A former CIA operative, Ross commandeers a safari involving a primatologist (Dylan Walsh) seeking to return his mountain gorilla Amy -- who can "speak" using sign language and a verbal translator -- to the jungle. Along for the ride is Herkermer Homolka (Tim Curry), a badly accented fortune-seeker determined to find the diamond-laden lost city of Zinj, and Monroe Kelly (Ernie Hudson), a badly accented mercenary who leads the expedition.
Whatever John Patrick Shanley's script may have tried to do in adapting Crichton's book, it clearly feels as if the picture were edited to leave the action sequencesin while removing any connecting material that might have helped them make sense.

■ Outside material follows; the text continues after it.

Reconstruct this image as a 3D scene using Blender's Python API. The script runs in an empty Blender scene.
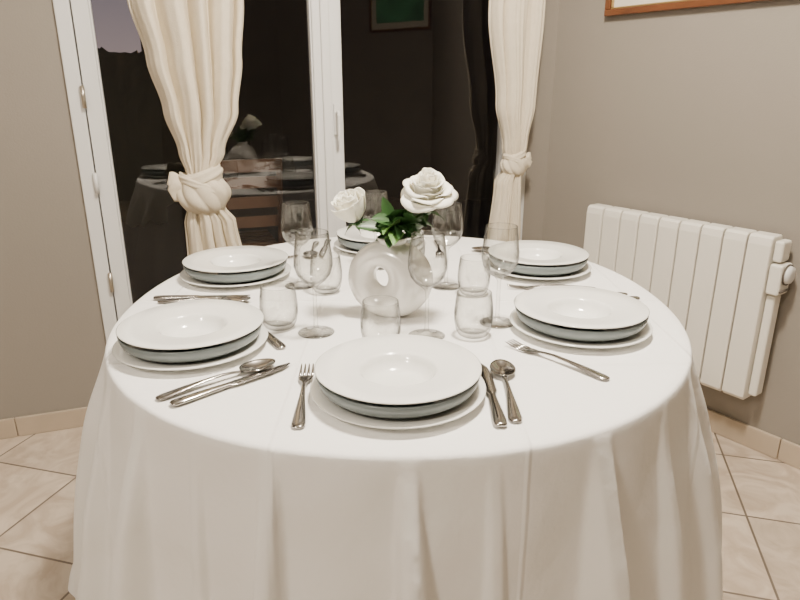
import bpy, bmesh, math, random
from mathutils import Vector, Matrix, noise
random.seed(7)
pi=math.pi
scene=bpy.context.scene
COL=scene.collection
# ------------------------------------------------------------------ helpers
def mat_new(name):
    m=bpy.data.materials.new(name); m.use_nodes=True
    nt=m.node_tree; b=nt.nodes.get('Principled BSDF')
    return m,nt,b
def simple(name,col,rough=.5,metal=0,coat=0,bump=0,bscale=50,var=0,vscale=5,spec=.5,bdist=.002,sss=0):
    m,nt,b=mat_new(name)
    b.inputs['Base Color'].default_value=(*col,1)
    b.inputs['Roughness'].default_value=rough
    b.inputs['Metallic'].default_value=metal
    b.inputs['Coat Weight'].default_value=coat
    b.inputs['Specular IOR Level'].default_value=spec
    if sss:
        b.inputs['Subsurface Weight'].default_value=sss; b.inputs['Subsurface Radius'].default_value=(.01,.008,.006); b.inputs['Subsurface Scale'].default_value=.5
    tc=nt.nodes.new('ShaderNodeTexCoord')
    if var:
        n=nt.nodes.new('ShaderNodeTexNoise'); n.inputs['Scale'].default_value=vscale; n.inputs['Detail'].default_value=4
        nt.links.new(tc.outputs['Object'],n.inputs['Vector'])
        mx=nt.nodes.new('ShaderNodeMix'); mx.data_type='RGBA'
        mx.inputs[6].default_value=(*[c*(1-var) for c in col],1); mx.inputs[7].default_value=(*[min(1,c*(1+var)) for c in col],1)
        nt.links.new(n.outputs['Fac'],mx.inputs[0]); nt.links.new(mx.outputs[2],b.inputs['Base Color'])
    if bump:
        n=nt.nodes.new('ShaderNodeTexNoise'); n.inputs['Scale'].default_value=bscale; n.inputs['Detail'].default_value=5
        nt.links.new(tc.outputs['Object'],n.inputs['Vector'])
        bp=nt.nodes.new('ShaderNodeBump'); bp.inputs['Strength'].default_value=bump; bp.inputs['Distance'].default_value=bdist
        nt.links.new(n.outputs['Fac'],bp.inputs['Height']); nt.links.new(bp.outputs['Normal'],b.inputs['Normal'])
    return m
def finish(me,mat,smooth):
    for mm in (mat if isinstance(mat,(list,tuple)) else [mat]):
        if mm: me.materials.append(mm)
    if smooth:
        for p in me.polygons: p.use_smooth=True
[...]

In the book for example, Ross was leading a purely mercenary mission to locate the diamonds, racing a rival corporation to reach the site. This at least possessed some logic, compared with the half-baked motivations and marginally defined goals here.
On the flip side, Marshall barely touches on the spooky sense one derived from Amy's finger paintings or the group's tense and extended stand-off with the city's brutal guardians. In short, the movie adds flourishes that don't work, while omitting others that would have seemed natural for the bigscreen.

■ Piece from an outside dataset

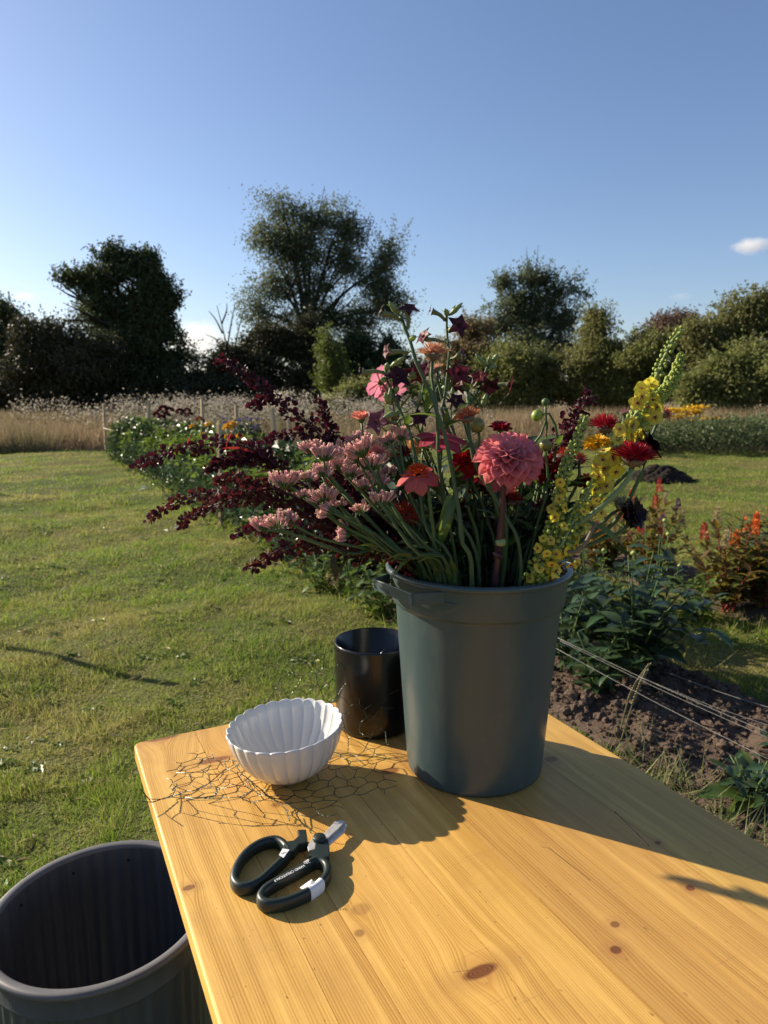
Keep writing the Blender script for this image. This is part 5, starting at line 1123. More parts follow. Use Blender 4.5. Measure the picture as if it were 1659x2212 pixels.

Having decided to proceed without big-name actors, the filmmakers clearly hoped that Amy -- wide-eyed and marvelously expressive as realized by Stan Winston ("Jurassic Park") -- will emerge as the film's "star." The ape is indeed an impressive technical achievement, but in the pell-mell rush to get through the jungle, she provides only a few scenes adorable enough to justify the trip.
The human performers are left to struggle gamely, with Linney appropriately tough and Walsh doing a creditable job playing opposite the gorilla. Curry practically gags on his accent, while Hudson -- obviously relishing his Bond-ian role -- provides most of the pic's best moments but sounds too much like he's trying to impersonate Sean Connery.
Technically, pic scores points with its lush jungle vistas, elaborate production design and all-hell-breaks-loose finale, though despite Winston's achievement with Amy, the gray gorillas are something of a let-down. A sky-diving sequence actually provides the most visually stunning shot, while Jerry Goldsmith's score sounds like a rehash of "The Lion King."
Crichton writes in such a cinematic fashion that it remains a mystery why his books haven't been more effectively adapted to film creatively, though his sure-fire box office track record makes it doubtful any safaris will be chartered to unlock that riddle.